# Exercise objective
List every line below containing "from".

# Data
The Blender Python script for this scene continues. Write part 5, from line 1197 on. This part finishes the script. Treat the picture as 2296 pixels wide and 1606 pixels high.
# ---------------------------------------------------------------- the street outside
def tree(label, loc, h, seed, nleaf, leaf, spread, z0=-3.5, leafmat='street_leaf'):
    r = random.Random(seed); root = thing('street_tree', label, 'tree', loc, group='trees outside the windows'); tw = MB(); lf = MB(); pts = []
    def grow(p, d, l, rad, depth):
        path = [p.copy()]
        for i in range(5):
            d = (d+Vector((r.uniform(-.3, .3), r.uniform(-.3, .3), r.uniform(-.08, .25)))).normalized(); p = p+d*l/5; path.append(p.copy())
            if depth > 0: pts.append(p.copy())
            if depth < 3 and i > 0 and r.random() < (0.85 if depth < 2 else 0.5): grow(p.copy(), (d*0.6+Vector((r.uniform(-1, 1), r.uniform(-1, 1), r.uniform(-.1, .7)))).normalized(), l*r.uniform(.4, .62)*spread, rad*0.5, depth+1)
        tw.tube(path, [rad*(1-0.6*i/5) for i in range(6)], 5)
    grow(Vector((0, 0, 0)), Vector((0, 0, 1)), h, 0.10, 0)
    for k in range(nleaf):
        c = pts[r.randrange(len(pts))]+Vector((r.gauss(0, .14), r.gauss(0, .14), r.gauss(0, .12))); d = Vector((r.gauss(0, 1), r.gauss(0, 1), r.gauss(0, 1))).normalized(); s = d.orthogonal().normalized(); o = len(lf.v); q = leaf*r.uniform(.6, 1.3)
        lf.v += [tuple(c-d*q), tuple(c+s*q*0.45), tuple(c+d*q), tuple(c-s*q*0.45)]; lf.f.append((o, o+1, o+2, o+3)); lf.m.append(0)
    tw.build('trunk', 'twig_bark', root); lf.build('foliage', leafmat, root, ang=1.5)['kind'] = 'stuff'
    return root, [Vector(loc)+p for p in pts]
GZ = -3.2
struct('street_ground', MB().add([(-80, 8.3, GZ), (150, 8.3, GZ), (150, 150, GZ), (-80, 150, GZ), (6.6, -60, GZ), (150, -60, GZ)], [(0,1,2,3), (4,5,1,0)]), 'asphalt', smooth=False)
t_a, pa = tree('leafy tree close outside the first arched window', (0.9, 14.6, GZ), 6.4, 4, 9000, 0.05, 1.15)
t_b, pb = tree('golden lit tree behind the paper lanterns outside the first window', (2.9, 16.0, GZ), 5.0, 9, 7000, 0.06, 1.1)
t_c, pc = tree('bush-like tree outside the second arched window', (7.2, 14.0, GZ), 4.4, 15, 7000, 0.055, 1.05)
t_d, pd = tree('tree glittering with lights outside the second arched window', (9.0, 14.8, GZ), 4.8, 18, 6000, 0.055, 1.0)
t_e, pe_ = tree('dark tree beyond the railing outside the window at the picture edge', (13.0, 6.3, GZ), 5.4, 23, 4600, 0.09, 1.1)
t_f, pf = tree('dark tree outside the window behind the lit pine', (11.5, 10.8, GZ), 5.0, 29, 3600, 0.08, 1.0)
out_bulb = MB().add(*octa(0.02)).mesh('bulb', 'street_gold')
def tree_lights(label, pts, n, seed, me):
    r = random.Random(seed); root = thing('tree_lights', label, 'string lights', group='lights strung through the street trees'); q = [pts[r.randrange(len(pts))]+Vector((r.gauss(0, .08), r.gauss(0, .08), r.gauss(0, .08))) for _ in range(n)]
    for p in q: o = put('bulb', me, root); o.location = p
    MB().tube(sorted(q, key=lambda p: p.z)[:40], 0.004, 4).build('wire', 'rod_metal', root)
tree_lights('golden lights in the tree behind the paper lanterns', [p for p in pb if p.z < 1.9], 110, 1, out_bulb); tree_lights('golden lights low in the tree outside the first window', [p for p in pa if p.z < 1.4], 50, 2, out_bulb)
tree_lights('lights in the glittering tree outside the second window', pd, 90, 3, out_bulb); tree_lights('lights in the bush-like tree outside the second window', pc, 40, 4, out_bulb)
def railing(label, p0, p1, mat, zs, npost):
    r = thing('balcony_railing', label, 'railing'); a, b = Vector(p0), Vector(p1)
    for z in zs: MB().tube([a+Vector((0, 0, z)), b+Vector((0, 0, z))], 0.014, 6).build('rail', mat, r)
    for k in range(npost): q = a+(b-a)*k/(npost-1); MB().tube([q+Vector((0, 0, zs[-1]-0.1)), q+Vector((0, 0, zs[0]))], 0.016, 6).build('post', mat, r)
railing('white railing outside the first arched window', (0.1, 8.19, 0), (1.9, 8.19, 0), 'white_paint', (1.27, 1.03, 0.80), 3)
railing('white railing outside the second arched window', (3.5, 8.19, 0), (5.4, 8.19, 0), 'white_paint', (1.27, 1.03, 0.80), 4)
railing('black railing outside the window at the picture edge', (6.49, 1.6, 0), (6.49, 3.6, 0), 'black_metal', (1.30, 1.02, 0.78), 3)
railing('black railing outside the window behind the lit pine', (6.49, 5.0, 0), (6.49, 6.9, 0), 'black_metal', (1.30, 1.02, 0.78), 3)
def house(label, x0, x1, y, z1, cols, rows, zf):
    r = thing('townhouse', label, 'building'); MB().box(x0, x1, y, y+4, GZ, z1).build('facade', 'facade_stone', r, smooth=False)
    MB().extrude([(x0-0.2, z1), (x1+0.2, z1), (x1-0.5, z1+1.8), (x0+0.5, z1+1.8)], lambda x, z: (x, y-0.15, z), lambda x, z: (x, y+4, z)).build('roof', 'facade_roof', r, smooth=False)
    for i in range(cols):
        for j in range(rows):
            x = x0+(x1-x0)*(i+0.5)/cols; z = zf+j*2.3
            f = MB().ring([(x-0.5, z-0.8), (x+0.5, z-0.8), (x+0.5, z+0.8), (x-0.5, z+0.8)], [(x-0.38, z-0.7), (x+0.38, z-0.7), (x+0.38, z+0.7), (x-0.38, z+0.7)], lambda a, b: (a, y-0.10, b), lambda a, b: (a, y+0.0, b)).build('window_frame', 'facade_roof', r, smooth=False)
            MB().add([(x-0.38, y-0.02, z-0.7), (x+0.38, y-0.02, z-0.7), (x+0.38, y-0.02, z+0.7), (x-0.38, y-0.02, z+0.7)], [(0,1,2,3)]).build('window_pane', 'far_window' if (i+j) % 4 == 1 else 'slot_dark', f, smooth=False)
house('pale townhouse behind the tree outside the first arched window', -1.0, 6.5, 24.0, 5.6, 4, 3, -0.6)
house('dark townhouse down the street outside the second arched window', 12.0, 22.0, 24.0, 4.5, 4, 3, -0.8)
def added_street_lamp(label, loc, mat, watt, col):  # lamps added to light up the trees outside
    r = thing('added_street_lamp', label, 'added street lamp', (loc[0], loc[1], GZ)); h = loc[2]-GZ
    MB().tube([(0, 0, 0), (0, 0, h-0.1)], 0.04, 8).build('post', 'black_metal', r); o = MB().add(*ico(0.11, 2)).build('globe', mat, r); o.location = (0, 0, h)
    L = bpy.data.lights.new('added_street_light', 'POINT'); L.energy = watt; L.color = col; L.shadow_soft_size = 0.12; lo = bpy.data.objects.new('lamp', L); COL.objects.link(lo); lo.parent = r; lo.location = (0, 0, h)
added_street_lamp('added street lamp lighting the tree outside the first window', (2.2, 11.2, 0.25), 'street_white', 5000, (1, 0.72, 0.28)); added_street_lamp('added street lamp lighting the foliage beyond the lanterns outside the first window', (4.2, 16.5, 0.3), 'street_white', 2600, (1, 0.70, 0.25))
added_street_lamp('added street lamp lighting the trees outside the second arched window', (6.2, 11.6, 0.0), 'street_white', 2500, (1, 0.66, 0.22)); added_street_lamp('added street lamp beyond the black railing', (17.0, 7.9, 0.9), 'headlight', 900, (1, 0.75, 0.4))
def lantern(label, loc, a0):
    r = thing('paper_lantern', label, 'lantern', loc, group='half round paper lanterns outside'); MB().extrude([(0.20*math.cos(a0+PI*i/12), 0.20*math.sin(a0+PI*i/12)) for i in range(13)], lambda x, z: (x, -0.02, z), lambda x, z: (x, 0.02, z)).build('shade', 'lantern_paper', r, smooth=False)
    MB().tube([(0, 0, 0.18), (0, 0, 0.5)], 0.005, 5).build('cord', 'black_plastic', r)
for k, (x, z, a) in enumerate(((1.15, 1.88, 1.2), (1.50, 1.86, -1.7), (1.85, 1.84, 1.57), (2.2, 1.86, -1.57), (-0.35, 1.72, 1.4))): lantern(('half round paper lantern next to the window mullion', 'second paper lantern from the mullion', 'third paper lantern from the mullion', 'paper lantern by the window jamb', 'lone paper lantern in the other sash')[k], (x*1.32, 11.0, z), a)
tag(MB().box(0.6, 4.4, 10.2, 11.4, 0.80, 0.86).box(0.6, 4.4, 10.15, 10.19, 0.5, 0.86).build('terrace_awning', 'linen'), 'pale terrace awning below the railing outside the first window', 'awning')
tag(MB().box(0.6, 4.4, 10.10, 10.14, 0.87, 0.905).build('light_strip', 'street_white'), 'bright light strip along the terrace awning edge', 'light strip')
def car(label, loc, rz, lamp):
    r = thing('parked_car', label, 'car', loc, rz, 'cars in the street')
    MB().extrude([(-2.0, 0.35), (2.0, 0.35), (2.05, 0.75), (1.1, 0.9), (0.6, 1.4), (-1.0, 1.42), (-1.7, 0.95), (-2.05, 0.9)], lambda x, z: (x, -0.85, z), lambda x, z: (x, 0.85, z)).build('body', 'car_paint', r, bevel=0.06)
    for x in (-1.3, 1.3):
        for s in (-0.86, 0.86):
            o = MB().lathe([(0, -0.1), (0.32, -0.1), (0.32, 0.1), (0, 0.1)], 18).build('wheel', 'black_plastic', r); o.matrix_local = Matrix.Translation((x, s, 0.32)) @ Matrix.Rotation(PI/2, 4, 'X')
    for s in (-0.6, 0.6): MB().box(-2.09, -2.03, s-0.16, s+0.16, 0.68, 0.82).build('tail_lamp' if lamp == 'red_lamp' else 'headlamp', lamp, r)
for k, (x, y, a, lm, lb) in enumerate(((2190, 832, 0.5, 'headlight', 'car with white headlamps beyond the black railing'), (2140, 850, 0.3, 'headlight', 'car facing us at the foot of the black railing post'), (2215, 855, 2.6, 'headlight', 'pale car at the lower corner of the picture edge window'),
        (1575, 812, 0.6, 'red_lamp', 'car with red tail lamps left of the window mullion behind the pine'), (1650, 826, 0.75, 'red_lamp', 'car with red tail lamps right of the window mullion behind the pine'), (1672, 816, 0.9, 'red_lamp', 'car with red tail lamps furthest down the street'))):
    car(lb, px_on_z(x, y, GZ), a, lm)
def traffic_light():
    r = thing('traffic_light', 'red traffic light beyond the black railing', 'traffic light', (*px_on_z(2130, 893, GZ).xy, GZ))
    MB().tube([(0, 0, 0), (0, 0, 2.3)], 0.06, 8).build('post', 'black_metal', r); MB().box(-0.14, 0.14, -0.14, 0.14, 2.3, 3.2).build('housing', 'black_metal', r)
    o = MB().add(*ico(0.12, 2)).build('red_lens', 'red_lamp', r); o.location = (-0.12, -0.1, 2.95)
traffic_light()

# Right answer
The Blender Python script for this scene continues. Write part 5, from line 1197 on. This part finishes the script. Treat the picture as 2296 pixels wide and 1606 pixels high.
for k, (x, z, a) in enumerate(((1.15, 1.88, 1.2), (1.50, 1.86, -1.7), (1.85, 1.84, 1.57), (2.2, 1.86, -1.57), (-0.35, 1.72, 1.4))): lantern(('half round paper lantern next to the window mullion', 'second paper lantern from the mullion', 'third paper lantern from the mullion', 'paper lantern by the window jamb', 'lone paper lantern in the other sash')[k], (x*1.32, 11.0, z), a)